For this reason I love it when people introduce me to user-friendly curriculum units like “Tulip Test Gardens” from Journey North (www.journeynorth.org). In this project students plant the same variety of tulip in their school gardens (using the same set of directions, such as no planting on north-facing slopes which would cause tulips to bloom early).  Students record when the flowers first emerge, and then again when they bloom, inputing their data on the Journey North website.  In this way, students “track the arrival of spring” across the globe, thus studying the relationship between climate and geography.

Our science teacher wants to try it out…..so our tulips were put in this week!

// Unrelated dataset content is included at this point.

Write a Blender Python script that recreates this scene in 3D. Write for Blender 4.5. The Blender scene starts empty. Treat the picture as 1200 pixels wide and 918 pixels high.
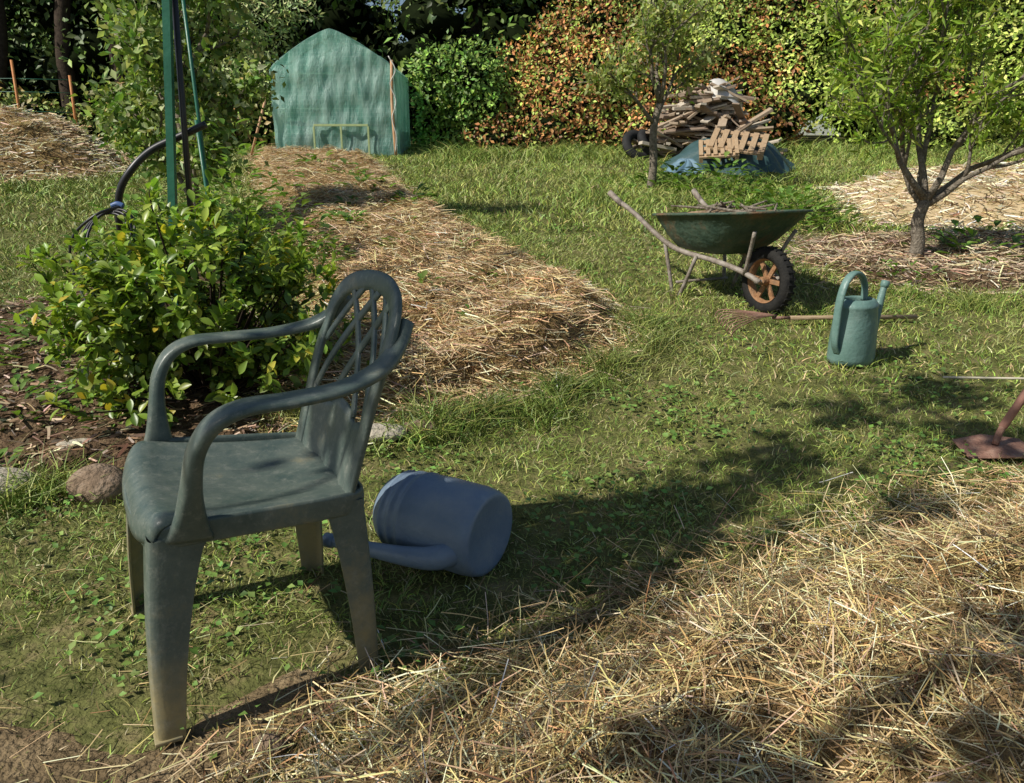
import bpy, math
import numpy as np
from mathutils import Vector, Matrix, Euler
rng=np.random.default_rng(11)
R=lambda a,b,n=None: rng.uniform(a,b,n)
scene=bpy.context.scene
COL=scene.collection
EL=math.radians(43); SH=np.array([-.894,-.447])

# ---------------------------------------------------------------- helpers
def nz(x,y,s=1.0,o=0.0):
    x=np.asarray(x)*s+o; y=np.asarray(y)*s-o*.7
    return (np.sin(1.7*x+2.3*y+1.1)+np.sin(-2.9*x+1.3*y+.3)+np.sin(4.1*x+3.7*y+2.2)*.6+np.sin(-5.3*x+6.1*y+.9)*.45+np.sin(9.1*x-7.7*y)*.3)/3.35
def gz(x,y):
    y=np.asarray(y,float); x=np.asarray(x,float)
    base=np.where(y<18,.04*np.log1p(np.exp(np.clip((y-2)/.4,-40,45))),1.6+(y-18)*.02)
    near=np.clip((y-1.9)/3,0,1)
    return base+.012*nz(x,y,1.3)*(0.35+near)+.01*near*nz(x,y,3.1,4)
def link(o):
    COL.objects.link(o); return o
def mesh_np(name,V,F,mat=None,col=None,smooth=False,parent=None):
    V=np.ascontiguousarray(np.asarray(V,np.float32).reshape(-1,3)); F=np.asarray(F,np.int32)
    me=bpy.data.meshes.new(name)
    k=F.shape[1]
    me.vertices.add(len(V)); me.vertices.foreach_set('co',V.ravel())
    me.loops.add(F.size); me.loops.foreach_set('vertex_index',np.ascontiguousarray(F).ravel())
    me.polygons.add(len(F)); me.polygons.foreach_set('loop_start',np.arange(0,F.size,k,dtype=np.int32))
    try: me.polygons.foreach_set('loop_total',np.full(len(F),k,np.int32))
    except Exception: pass
    if smooth: me.polygons.foreach_set('use_smooth',np.ones(len(F),bool))
    me.update(calc_edges=True)
    if col is not None:
        a=me.color_attributes.new('Col','FLOAT_COLOR','POINT')
        c=np.ones((len(V),4),np.float32); c[:,:3]=col; a.data.foreach_set('color',c.ravel())
    o=bpy.data.objects.new(name,me)
    if mat: me.materials.append(mat)
    link(o)
    if parent: o.parent=parent
    return o
def mesh_py(name,V,F,mat=None,smooth=False,parent=None,solid=0,bevel=0,sub=0):
    me=bpy.data.meshes.new(name); me.from_pydata([tuple(v) for v in V],[],[tuple(f) for f in F]); me.update()
    if smooth:
        for p in me.polygons: p.use_smooth=True
    if mat: me.materials.append(mat)
    o=bpy.data.objects.new(name,me); link(o)
    if parent: o.parent=parent
    if solid:
        m=o.modifiers.new('s','SOLIDIFY'); m.thickness=solid; m.offset=0
    if bevel:
        m=o.modifiers.new('b','BEVEL'); m.width=bevel; m.segments=2; m.limit_method='ANGLE'
    if sub:
        m=o.modifiers.new('u','SUBSURF'); m.levels=sub; m.render_levels=sub
    return o
def empty(name,loc=(0,0,0),rot=(0,0,0)):
    e=bpy.data.objects.new(name,None); e.empty_display_size=.1; link(e); e.location=loc; e.rotation_euler=rot; return e
def unit(v): return v/np.maximum(np.linalg.norm(v,axis=-1,keepdims=True),1e-9)
def rand_unit(n): return unit(rng.normal(size=(n,3)))
def catmull(P,n=6):
    P=np.asarray(P,float); out=[]
    Q=np.vstack([2*P[0]-P[1],P,2*P[-1]-P[-2]])
    for i in range(1,len(Q)-2):
        p0,p1,p2,p3=Q[i-1:i+3]
        for t in np.linspace(0,1,n,endpoint=False):
            out.append(.5*((2*p1)+(-p0+p2)*t+(2*p0-5*p1+4*p2-p3)*t*t+(-p0+3*p1-3*p2+p3)*t**3))
    out.append(P[-1]); return np.array(out)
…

This curriculum falls squarely in the fascinating camp of “citizen science.”  Citizen science is basically mobilizing volunteers (not necessarily with any formal scientific training) to collect information for scientific purposes, often using observation and measurement.  The best known, and longest running, citizen science project is the Audubon Society’s Christmas Bird Count (1900).  Another effort that takes place in backyard and school gardens, the”Great Sunflower Project” asks participants to record pollinator activity at sunflowers they plant. There are others—from “World Water Monitoring Day” to a on-line National Geographic “noninvasive survey” in which internet users analyze satellite images from the region of Genghis Khan’s lost tomb to help archaeologists on the ground.  (This is really interesting stuff–a little googling will lead you to many interesting projects.)

When it comes to school gardens, how cool is it for children to be collecting data with real-world applications?  I’ll let you know how our first attempt goes!